If you were buying a home in a “traditional” sense, you would acquire a mortgage loan from a Lender. the seller of the home would receive cash at closing and he would be removed from the transaction. You would then make payments to your Lender until your mortgage was paid in full. If you were unable to make the required payments, you would lose your home, and the Lender would now take back the property that was collateral for the monies they advanced you.
A Contract for Deed is a little different. Typically, this transaction happens because you as the buyer cannot qualify for a mortgage loan, or, the property does not meet the standards set by the Lender. So, you will not be offered a loan. Now, your seller will step in and negotiate terms directly with you – sales price, down payment, interest rate, etc. He may be willing to accept a smaller down payment or a poorer credit history. As a result, you can purchase the property. But, the seller will retain Title. You will occupy the property and make installment payments over the life of the term agreed to. When all those payments have been made, only then will Title to the property revert to you. Essentially, the seller has all the responsibilities of ownership – you have none – during the term of the contract. If you cease making payments, the seller has the right to terminate the contract and you could potentially lose any or all monies you have paid.

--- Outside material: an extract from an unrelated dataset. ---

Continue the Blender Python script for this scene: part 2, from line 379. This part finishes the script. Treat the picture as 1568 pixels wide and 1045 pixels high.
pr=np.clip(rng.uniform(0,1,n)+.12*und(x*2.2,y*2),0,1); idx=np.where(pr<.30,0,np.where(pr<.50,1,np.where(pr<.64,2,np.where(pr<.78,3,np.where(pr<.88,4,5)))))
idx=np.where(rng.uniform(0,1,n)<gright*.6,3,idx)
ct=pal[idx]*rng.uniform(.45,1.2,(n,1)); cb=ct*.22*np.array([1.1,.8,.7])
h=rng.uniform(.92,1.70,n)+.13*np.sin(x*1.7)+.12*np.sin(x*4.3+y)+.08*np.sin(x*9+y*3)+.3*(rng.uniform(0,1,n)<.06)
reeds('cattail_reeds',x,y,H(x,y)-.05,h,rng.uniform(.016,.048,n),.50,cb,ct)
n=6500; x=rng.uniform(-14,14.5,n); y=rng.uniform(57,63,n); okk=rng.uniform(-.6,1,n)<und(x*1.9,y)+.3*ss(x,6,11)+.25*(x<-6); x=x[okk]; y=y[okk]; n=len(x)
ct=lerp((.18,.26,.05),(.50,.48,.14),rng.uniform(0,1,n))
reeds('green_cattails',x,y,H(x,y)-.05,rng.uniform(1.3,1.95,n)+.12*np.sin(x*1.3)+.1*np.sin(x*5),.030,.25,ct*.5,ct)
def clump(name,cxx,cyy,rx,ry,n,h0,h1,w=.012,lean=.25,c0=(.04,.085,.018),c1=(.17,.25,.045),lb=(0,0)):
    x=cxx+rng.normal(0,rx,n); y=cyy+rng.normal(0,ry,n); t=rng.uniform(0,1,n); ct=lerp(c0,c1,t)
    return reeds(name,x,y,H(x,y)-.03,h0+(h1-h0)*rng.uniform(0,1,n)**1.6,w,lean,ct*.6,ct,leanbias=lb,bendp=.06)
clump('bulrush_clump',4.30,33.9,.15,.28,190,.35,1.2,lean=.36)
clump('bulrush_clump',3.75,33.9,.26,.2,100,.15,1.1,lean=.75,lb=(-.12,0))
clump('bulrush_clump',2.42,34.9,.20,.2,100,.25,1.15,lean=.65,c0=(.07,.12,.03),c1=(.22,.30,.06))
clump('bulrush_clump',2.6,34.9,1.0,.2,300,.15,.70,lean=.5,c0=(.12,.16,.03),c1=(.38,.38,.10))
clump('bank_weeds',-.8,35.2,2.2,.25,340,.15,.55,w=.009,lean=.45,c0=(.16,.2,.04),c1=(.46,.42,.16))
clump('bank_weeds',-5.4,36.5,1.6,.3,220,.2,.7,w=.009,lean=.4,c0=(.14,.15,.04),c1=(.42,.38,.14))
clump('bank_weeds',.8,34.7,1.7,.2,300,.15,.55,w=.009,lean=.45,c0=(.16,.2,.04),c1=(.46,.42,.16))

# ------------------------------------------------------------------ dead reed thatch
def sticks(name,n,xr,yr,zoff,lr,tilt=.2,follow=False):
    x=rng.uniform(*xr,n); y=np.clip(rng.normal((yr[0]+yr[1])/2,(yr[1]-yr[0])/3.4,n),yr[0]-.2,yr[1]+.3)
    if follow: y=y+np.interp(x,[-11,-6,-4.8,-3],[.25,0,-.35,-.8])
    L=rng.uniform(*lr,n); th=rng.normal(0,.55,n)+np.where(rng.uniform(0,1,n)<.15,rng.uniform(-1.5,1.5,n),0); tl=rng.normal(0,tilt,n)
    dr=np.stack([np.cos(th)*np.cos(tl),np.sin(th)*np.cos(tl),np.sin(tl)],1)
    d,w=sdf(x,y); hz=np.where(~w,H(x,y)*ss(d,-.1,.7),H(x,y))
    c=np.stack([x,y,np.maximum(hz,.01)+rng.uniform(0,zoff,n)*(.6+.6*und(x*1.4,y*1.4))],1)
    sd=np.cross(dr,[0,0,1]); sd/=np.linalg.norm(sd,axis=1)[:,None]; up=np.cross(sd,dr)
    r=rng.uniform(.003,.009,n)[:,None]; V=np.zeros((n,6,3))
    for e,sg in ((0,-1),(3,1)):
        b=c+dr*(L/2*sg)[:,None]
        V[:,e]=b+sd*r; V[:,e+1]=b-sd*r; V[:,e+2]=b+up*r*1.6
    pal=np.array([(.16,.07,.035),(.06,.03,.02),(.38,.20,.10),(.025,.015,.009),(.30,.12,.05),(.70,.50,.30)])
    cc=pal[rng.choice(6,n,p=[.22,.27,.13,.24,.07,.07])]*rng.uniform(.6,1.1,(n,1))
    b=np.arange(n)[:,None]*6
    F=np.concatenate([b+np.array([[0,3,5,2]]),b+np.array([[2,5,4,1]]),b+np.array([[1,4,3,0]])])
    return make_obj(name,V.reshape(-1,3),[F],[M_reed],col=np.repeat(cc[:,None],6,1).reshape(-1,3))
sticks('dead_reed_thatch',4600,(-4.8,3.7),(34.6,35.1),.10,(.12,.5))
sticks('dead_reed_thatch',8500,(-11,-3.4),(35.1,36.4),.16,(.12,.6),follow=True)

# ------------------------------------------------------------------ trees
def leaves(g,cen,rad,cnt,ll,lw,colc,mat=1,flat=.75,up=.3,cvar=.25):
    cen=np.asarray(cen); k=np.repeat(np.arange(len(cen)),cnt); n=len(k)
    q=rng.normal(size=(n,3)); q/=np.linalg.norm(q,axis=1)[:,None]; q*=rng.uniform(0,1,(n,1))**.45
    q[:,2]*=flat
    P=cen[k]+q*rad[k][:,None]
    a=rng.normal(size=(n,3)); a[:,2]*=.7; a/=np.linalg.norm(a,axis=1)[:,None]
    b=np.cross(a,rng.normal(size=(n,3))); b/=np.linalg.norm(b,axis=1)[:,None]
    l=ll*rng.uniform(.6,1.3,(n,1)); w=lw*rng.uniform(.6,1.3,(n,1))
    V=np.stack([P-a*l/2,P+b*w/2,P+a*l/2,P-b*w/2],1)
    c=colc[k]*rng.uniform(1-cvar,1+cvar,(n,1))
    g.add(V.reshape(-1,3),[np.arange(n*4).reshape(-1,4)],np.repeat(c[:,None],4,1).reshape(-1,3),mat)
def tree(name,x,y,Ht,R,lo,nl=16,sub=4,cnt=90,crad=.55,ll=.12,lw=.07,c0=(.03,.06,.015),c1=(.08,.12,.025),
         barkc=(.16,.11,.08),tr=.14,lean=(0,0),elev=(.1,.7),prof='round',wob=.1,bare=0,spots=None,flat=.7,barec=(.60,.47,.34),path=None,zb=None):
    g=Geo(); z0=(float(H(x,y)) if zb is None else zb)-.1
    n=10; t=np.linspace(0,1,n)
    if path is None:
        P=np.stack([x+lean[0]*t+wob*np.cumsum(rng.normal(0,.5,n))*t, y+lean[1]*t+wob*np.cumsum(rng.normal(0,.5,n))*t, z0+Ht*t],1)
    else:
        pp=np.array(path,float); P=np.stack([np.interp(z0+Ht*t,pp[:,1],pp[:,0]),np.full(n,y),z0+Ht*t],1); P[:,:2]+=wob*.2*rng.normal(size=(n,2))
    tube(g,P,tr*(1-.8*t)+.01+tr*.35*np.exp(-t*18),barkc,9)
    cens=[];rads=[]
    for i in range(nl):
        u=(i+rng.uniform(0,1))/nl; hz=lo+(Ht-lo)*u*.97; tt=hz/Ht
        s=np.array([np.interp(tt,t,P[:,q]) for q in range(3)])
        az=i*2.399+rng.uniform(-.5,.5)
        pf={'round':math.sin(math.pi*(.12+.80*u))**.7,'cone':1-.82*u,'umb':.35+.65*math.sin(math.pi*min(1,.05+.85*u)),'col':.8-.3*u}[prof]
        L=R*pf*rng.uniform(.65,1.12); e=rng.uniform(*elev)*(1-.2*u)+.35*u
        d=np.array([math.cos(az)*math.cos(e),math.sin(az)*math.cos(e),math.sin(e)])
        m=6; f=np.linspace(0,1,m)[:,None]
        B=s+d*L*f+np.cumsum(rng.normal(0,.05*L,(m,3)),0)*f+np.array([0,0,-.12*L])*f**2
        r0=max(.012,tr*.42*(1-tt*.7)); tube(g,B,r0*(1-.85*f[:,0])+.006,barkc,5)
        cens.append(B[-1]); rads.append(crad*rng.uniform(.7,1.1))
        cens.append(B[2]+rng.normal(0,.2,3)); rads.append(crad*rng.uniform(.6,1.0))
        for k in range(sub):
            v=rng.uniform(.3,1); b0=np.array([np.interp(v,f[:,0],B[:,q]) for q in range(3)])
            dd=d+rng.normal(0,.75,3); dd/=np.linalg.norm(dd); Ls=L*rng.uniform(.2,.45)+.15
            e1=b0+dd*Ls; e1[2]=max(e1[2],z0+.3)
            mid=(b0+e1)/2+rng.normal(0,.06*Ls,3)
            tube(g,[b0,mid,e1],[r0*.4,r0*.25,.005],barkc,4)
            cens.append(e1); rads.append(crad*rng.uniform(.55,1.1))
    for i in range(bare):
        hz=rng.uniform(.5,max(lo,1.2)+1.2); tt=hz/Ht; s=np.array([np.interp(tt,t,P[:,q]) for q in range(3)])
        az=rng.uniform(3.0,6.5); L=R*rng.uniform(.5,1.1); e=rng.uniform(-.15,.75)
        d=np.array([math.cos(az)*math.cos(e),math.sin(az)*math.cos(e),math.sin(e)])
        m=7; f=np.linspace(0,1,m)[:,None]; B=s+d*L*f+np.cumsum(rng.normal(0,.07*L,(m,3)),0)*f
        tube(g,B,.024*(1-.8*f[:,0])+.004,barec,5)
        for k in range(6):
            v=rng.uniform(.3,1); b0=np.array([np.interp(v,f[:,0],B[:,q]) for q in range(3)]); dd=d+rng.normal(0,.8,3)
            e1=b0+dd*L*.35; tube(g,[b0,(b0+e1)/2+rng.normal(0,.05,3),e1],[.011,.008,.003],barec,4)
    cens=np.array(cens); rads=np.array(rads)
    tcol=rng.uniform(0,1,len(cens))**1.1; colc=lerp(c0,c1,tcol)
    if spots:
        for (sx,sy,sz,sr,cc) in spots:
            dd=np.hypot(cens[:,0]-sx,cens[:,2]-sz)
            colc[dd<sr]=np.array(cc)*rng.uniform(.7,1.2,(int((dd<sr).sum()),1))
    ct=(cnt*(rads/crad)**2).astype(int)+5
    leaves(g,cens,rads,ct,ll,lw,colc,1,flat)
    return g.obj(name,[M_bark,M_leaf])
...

About 1/2 of the states are Contract for Deed states, and some of these states will also allow Deed of Trust transactions. Some Title companies in some states will not provide Title Insurance for Contract for Deed. Where possible, some Note Buyers will want to convert a Contract for Deed to a Note and Deed of Trust.
Bottom line, it may be best to consult with a real estate attorney in your state before agreeing to be either a buyer or seller in a Contract for Deed. Once you understand the advantages and disadvantages, you can decide what is best for you.